● Provided records
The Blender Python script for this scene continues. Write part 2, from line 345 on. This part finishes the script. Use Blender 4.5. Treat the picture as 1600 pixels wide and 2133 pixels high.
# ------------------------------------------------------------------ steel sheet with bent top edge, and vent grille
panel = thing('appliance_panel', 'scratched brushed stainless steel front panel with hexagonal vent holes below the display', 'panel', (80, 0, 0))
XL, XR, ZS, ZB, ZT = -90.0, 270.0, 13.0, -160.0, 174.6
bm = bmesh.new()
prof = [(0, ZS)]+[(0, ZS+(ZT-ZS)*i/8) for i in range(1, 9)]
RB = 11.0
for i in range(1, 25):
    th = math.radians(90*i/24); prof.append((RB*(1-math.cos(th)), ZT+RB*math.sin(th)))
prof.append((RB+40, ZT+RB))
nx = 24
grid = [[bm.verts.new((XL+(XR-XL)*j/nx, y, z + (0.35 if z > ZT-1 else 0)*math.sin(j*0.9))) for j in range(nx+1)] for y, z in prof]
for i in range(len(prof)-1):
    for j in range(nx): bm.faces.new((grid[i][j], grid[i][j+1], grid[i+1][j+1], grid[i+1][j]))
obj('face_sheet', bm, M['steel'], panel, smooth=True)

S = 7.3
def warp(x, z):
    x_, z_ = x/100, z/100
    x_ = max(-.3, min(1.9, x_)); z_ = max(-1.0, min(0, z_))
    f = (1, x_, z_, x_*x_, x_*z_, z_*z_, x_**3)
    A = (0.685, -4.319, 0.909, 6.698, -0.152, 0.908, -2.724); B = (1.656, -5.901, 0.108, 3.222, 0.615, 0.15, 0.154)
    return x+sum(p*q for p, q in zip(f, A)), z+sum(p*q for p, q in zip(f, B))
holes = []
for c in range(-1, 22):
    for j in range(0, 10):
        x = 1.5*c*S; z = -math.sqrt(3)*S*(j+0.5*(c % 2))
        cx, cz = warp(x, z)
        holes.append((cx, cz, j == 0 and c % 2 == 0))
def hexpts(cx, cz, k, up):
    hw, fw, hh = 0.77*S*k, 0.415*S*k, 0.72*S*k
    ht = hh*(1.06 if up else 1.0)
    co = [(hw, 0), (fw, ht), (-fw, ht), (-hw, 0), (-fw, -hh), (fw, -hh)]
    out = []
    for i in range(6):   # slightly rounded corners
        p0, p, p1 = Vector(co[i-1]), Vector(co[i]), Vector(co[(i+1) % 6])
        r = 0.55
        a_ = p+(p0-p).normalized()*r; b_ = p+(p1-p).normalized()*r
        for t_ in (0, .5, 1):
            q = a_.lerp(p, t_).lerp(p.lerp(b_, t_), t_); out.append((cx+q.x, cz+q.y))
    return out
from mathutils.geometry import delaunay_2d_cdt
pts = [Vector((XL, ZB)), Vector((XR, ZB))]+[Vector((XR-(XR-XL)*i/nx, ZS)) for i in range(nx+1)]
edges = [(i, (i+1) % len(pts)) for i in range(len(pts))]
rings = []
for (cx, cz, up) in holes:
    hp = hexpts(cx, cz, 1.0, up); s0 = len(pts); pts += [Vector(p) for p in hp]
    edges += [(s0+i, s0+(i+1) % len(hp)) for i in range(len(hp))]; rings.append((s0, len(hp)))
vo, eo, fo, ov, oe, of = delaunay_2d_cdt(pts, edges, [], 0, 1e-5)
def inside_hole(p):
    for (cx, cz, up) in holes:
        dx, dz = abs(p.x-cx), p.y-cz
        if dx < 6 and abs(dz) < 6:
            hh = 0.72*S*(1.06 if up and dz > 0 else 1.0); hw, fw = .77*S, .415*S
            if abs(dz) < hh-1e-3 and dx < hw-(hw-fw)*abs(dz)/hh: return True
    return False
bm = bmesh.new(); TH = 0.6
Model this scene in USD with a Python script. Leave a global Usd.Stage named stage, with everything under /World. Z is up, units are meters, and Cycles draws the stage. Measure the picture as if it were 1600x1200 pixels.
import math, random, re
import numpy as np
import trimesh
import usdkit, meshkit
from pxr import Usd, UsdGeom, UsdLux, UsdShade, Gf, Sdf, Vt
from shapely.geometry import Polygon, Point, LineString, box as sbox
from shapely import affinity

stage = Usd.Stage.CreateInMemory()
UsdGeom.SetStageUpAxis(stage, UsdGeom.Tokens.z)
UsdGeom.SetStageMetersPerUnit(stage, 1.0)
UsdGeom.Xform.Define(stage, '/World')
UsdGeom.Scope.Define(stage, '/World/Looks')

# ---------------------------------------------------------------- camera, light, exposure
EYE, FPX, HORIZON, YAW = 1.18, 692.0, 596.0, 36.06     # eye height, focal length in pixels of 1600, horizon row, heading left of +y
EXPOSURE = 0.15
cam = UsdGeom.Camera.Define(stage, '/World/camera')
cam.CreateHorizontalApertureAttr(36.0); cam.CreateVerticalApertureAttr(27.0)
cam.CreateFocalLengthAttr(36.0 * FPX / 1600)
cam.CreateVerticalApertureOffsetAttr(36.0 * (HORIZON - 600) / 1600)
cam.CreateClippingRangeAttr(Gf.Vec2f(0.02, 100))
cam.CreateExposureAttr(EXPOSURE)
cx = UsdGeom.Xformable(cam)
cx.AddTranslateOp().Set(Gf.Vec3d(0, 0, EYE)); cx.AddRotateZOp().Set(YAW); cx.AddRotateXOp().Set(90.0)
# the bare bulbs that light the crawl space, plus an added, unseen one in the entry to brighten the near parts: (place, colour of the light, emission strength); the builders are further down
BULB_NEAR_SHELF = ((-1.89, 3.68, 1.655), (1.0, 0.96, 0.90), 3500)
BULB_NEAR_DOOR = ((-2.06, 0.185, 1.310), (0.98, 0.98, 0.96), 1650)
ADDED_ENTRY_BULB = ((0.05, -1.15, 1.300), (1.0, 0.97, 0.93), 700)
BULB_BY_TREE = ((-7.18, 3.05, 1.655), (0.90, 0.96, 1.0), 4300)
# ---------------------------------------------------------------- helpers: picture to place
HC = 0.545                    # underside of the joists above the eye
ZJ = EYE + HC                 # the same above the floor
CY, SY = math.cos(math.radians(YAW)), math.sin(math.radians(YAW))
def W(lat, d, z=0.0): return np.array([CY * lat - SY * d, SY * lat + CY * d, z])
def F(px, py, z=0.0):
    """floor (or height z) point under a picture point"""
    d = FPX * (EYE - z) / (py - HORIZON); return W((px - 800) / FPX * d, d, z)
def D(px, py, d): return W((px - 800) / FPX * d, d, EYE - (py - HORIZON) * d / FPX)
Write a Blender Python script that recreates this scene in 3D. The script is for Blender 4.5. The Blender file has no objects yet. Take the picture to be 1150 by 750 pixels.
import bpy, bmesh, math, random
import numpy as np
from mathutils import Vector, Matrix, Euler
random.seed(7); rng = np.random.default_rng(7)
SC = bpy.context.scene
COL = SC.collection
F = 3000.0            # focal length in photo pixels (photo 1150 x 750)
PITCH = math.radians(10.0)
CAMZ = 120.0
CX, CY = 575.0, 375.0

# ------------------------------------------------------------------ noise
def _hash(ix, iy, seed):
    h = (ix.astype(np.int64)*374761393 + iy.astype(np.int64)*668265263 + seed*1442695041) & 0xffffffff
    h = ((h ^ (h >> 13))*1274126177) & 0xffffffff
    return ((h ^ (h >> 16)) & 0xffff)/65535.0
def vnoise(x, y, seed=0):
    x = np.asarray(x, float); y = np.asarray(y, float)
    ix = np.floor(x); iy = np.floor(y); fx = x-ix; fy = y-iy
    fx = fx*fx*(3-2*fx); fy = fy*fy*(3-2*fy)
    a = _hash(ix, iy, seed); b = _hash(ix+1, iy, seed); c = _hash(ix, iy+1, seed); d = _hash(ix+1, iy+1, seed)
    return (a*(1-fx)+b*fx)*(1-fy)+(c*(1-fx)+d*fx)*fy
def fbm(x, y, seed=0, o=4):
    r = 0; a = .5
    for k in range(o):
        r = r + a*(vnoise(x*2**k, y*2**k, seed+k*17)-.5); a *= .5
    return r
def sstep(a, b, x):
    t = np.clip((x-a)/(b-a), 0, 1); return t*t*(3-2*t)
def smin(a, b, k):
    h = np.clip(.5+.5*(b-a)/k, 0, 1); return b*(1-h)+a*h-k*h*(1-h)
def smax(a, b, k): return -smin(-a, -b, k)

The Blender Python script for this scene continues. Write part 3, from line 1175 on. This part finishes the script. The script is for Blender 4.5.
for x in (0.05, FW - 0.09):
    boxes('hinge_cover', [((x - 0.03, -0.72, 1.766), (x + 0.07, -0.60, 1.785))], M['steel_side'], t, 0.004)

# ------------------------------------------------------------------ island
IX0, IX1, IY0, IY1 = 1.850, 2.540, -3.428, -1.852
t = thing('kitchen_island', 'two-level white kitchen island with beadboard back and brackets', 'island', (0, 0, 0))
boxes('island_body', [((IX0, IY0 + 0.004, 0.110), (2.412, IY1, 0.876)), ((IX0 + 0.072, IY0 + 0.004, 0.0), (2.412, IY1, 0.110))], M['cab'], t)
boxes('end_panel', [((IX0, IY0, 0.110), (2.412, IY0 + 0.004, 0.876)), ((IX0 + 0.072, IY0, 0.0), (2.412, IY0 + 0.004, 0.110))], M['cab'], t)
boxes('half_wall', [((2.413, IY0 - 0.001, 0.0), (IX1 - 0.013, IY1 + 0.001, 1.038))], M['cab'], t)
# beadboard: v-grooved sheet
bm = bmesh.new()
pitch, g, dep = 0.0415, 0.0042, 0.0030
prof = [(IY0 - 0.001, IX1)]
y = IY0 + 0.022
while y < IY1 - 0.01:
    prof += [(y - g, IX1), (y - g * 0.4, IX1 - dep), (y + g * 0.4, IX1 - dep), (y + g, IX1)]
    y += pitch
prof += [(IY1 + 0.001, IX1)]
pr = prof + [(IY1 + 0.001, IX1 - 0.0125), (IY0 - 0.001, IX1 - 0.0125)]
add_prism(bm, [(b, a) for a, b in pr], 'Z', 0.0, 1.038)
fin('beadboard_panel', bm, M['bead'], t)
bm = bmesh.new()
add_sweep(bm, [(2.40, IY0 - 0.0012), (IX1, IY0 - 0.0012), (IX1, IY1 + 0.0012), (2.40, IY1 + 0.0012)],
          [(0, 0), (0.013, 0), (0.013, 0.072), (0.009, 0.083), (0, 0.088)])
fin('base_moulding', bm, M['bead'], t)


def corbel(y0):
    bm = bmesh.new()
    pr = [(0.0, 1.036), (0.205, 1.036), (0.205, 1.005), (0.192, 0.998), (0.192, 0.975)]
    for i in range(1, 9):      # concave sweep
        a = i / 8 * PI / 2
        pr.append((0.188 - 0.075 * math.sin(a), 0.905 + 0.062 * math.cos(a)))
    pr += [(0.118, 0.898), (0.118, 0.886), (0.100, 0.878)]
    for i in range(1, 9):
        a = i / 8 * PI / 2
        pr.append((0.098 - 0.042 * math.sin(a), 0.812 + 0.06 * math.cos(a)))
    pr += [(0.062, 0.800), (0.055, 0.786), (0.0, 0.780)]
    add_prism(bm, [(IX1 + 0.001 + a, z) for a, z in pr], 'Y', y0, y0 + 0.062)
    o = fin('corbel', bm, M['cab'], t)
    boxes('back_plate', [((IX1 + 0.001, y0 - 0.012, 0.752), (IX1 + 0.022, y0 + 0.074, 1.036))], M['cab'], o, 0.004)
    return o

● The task
What is the number of lines in the records that contain the word "stage"? Answer with the number and nothing else.

● Exercise solution
7